6

I wanted to update the PATH environment variable permanently in the adb shell. I guessed the shell was mksh for I've found /system/bin/sh pointing to /system/bin/mksh. Then I tried

  • Making a new file /data/.mkshrc and adding the PATH definition into it.
  • Copy the above file into /.
  • Copy to /root.

But all attempts failed.

3 Answers 3

9

In addition to what Alex-p wrote, you can also set the ENV environment variable to override the path of the mkshrc file used.

All login shells also read /system/etc/profile and $HOME/.profile (these are a good place to export ENV). Apparently (for some reason that defies my ability to explain), adb shell does not start a login shell¹, though, so /system/etc/mkshrc is the file you will have to change for that.

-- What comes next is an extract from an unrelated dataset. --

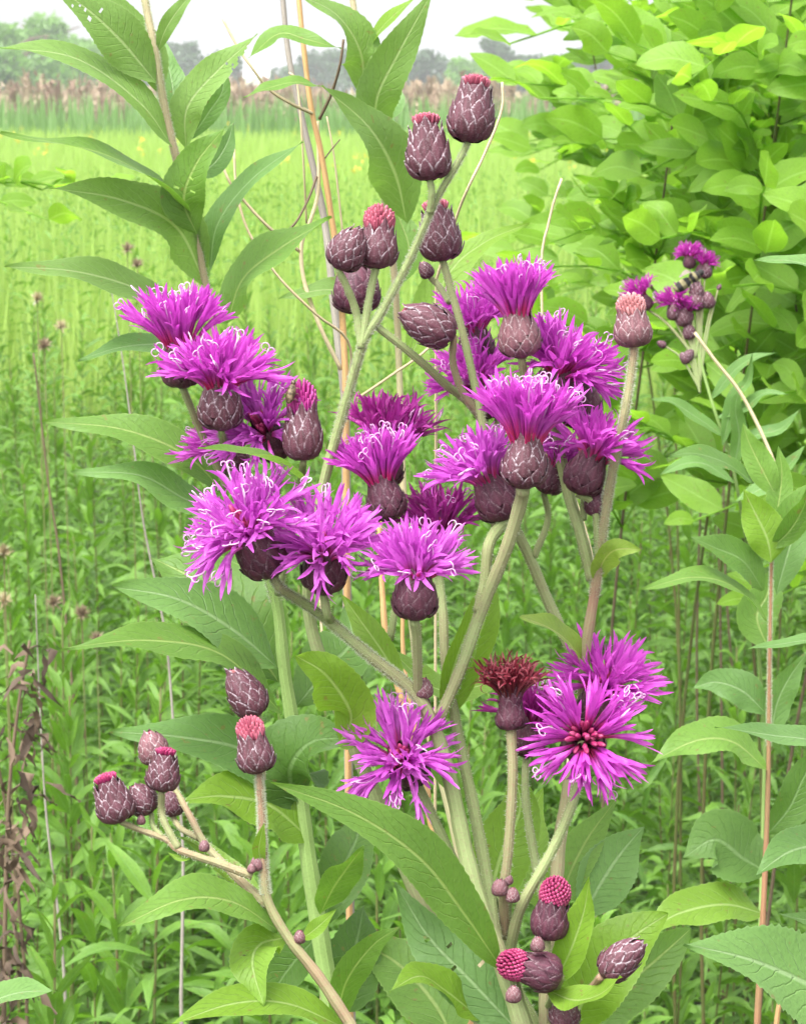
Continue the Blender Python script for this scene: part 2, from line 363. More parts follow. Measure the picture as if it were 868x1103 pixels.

(Disclaimer: I’m the mksh maintainer.)

① I’d expect “adb shell” to behave like ssh and start login shells if there is no explicit command given, as it does start a (new) session every time it’s run. Subshells will be interactive but not login shells, of course. But this is not the place to discuss that… if I care I’ll take it up at AOSP via Gerrit.

0
8

By default stock Android mksh uses this config file: /system/etc/mkshrc

3

To update the PATH variable inside a running adb shell you can use the expect command. This works on a non-rooted phone where you can't edit system files as suggested in the other answers.

Put the following script somewhere on the path of your development machine, for example in ~/bin/adb-shell-busybox:

#!/usr/bin/expect --
spawn adb shell
expect "$" {
    sleep 0.1
    send "export PATH=/data/data/burrows.apps.busybox/app_busybox/:\$PATH\n"
}
interact

You can also inject any other setup commands that you might need.